What is being asked: With the images removed, repeat the data below exactly.
##########
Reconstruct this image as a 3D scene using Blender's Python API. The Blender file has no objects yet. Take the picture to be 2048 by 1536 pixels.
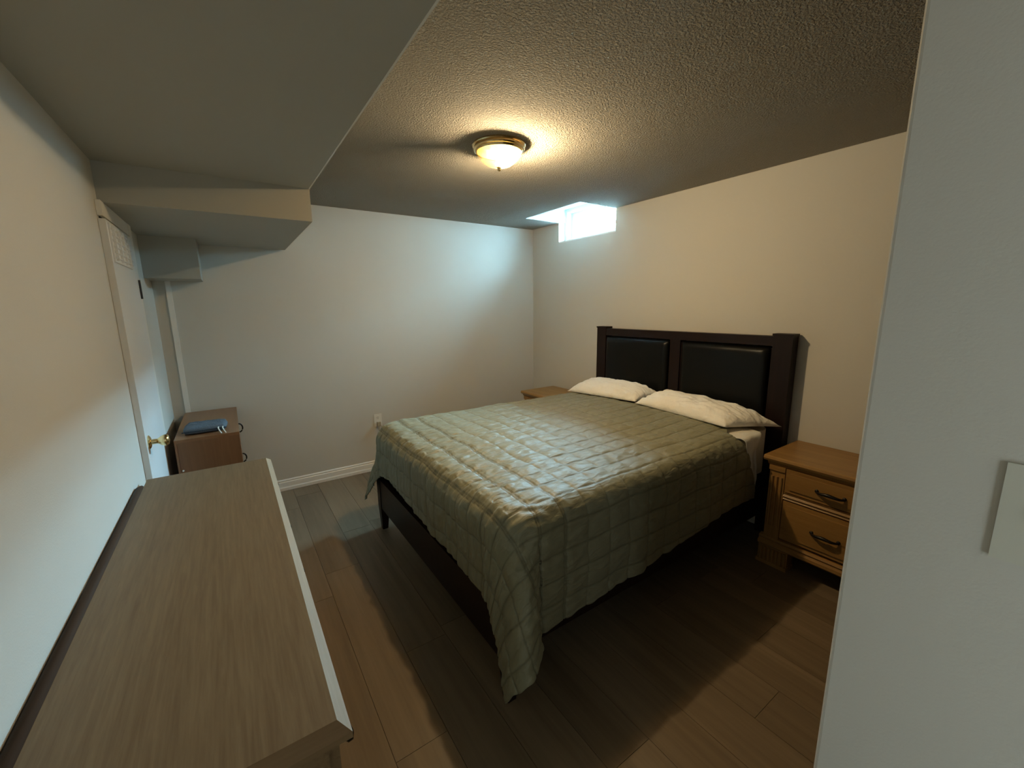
import bpy, bmesh, math, random
from mathutils import Matrix, Vector, noise

random.seed(7)
sc = bpy.context.scene
COL = sc.collection

# ------------------------------------------------------------------ camera
CAM_Z = 1.5
YAW, PITCH, ROLL, FPX = 0.5942, 0.1837, 0.0134, 829.5
fw = Vector((math.sin(YAW) * math.cos(PITCH), math.cos(YAW) * math.cos(PITCH), -math.sin(PITCH)))
rt = Vector((math.cos(YAW), -math.sin(YAW), 0.0))
dn = fw.cross(rt)
r2 = math.cos(ROLL) * rt + math.sin(ROLL) * dn
d2 = -math.sin(ROLL) * rt + math.cos(ROLL) * dn
cam_data = bpy.data.cameras.new('camera')
cam_data.sensor_fit = 'HORIZONTAL'
cam_data.sensor_width = 36.0
cam_data.lens = FPX / 2048.0 * 36.0
cam_data.clip_start = 0.02
cam = bpy.data.objects.new('camera', cam_data)
COL.objects.link(cam)
cam.matrix_world = Matrix(((r2.x, -d2.x, -fw.x, 0.0),
                           (r2.y, -d2.y, -fw.y, 0.0),
                           (r2.z, -d2.z, -fw.z, CAM_Z),
                           (0, 0, 0, 1)))
sc.camera = cam

# ------------------------------------------------------------------ world, exposure
SKY_STRENGTH = 720.0
world = bpy.data.worlds.new('overcast_sky')
sc.world = world
world.use_nodes = True
bgn = world.node_tree.nodes['Background']
bgn.inputs[0].default_value = (0.42, 0.76, 1.0, 1)
bgn.inputs[1].default_value = SKY_STRENGTH
sc.view_settings.view_transform = 'Standard'
sc.view_settings.look = 'None'
sc.view_settings.exposure = 0.0
sc.view_settings.gamma = 1.0
sc.view_settings.use_curve_mapping = False
sc.cycles.use_denoising = True
sc.cycles.use_adaptive_sampling = False
sc.cycles.use_guiding = True
sc.cycles.max_bounces = 8
sc.cycles.diffuse_bounces = 5
sc.cycles.transparent_max_bounces = 12
sc.cycles.sample_clamp_indirect = 60.0

LAMP_W = 44.0        # bulb of the ceiling light
HALL_W = 18.0        # assumed cool fill, added behind the camera


def add_light(name, kind, loc, power, color, **kw):
    d = bpy.data.lights.new(name, kind)
    d.energy = power
    d.color = color
    for k, v in kw.items():
        setattr(d, k, v)
    o = bpy.data.objects.new(name, d)
    o.location = loc
    COL.objects.link(o)
    return o


hall = add_light('assumed_hall_fill', 'AREA', (-0.385, -1.5, 1.25), HALL_W, (0.82, 0.96, 1.0), shape='RECTANGLE', size=1.3, size_y=0.9, spread=math.radians(130))  # assumed cool light, added as an area lamp against the solid wall; no doorway
hall.rotation_euler = (0, math.radians(-90), 0)
portal = add_light('window_portal', 'AREA', (3.12, 3.0, 2.29), 1.0, (1, 1, 1), shape='RECTANGLE', size=0.80, size_y=0.36)
portal.rotation_euler = (math.radians(90), 0, math.radians(90))
portal.data.cycles.is_portal = True

# ------------------------------------------------------------------ measures (metres)
XL, XR, YB, ZC = -0.40, 2.878, 3.81, 2.325
XN, YN = 0.71, 0.187           # near wall plane and its end
YH = -2.0                      # back of the hallway

# ------------------------------------------------------------------ helpers


def new_mat(name):
    m = bpy.data.materials.new(name)
    m.use_nodes = True
    nt = m.node_tree
    return m, nt, nt.nodes['Principled BSDF'], nt.nodes, nt.links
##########
Final answer:
Reconstruct this image as a 3D scene using Blender's Python API. The Blender file has no objects yet. Take the picture to be 2048 by 1536 pixels.
import bpy, bmesh, math, random
from mathutils import Matrix, Vector, noise

random.seed(7)
sc = bpy.context.scene
COL = sc.collection

# ------------------------------------------------------------------ camera
CAM_Z = 1.5
YAW, PITCH, ROLL, FPX = 0.5942, 0.1837, 0.0134, 829.5
fw = Vector((math.sin(YAW) * math.cos(PITCH), math.cos(YAW) * math.cos(PITCH), -math.sin(PITCH)))
rt = Vector((math.cos(YAW), -math.sin(YAW), 0.0))
dn = fw.cross(rt)
r2 = math.cos(ROLL) * rt + math.sin(ROLL) * dn
d2 = -math.sin(ROLL) * rt + math.cos(ROLL) * dn
cam_data = bpy.data.cameras.new('camera')
cam_data.sensor_fit = 'HORIZONTAL'
cam_data.sensor_width = 36.0
cam_data.lens = FPX / 2048.0 * 36.0
cam_data.clip_start = 0.02
cam = bpy.data.objects.new('camera', cam_data)
COL.objects.link(cam)
cam.matrix_world = Matrix(((r2.x, -d2.x, -fw.x, 0.0),
                           (r2.y, -d2.y, -fw.y, 0.0),
                           (r2.z, -d2.z, -fw.z, CAM_Z),
                           (0, 0, 0, 1)))
sc.camera = cam

# ------------------------------------------------------------------ world, exposure
SKY_STRENGTH = 720.0
world = bpy.data.worlds.new('overcast_sky')
sc.world = world
world.use_nodes = True
bgn = world.node_tree.nodes['Background']
bgn.inputs[0].default_value = (0.42, 0.76, 1.0, 1)
bgn.inputs[1].default_value = SKY_STRENGTH
sc.view_settings.view_transform = 'Standard'
sc.view_settings.look = 'None'
sc.view_settings.exposure = 0.0
sc.view_settings.gamma = 1.0
sc.view_settings.use_curve_mapping = False
sc.cycles.use_denoising = True
sc.cycles.use_adaptive_sampling = False
sc.cycles.use_guiding = True
sc.cycles.max_bounces = 8
sc.cycles.diffuse_bounces = 5
sc.cycles.transparent_max_bounces = 12
sc.cycles.sample_clamp_indirect = 60.0

LAMP_W = 44.0        # bulb of the ceiling light
HALL_W = 18.0        # assumed cool fill, added behind the camera


def add_light(name, kind, loc, power, color, **kw):
    d = bpy.data.lights.new(name, kind)
    d.energy = power
    d.color = color
    for k, v in kw.items():
        setattr(d, k, v)
    o = bpy.data.objects.new(name, d)
    o.location = loc
    COL.objects.link(o)
    return o


hall = add_light('assumed_hall_fill', 'AREA', (-0.385, -1.5, 1.25), HALL_W, (0.82, 0.96, 1.0), shape='RECTANGLE', size=1.3, size_y=0.9, spread=math.radians(130))  # assumed cool light, added as an area lamp against the solid wall; no doorway
hall.rotation_euler = (0, math.radians(-90), 0)
portal = add_light('window_portal', 'AREA', (3.12, 3.0, 2.29), 1.0, (1, 1, 1), shape='RECTANGLE', size=0.80, size_y=0.36)
portal.rotation_euler = (math.radians(90), 0, math.radians(90))
portal.data.cycles.is_portal = True

# ------------------------------------------------------------------ measures (metres)
XL, XR, YB, ZC = -0.40, 2.878, 3.81, 2.325
XN, YN = 0.71, 0.187           # near wall plane and its end
YH = -2.0                      # back of the hallway

# ------------------------------------------------------------------ helpers


def new_mat(name):
    m = bpy.data.materials.new(name)
    m.use_nodes = True
    nt = m.node_tree
    return m, nt, nt.nodes['Principled BSDF'], nt.nodes, nt.links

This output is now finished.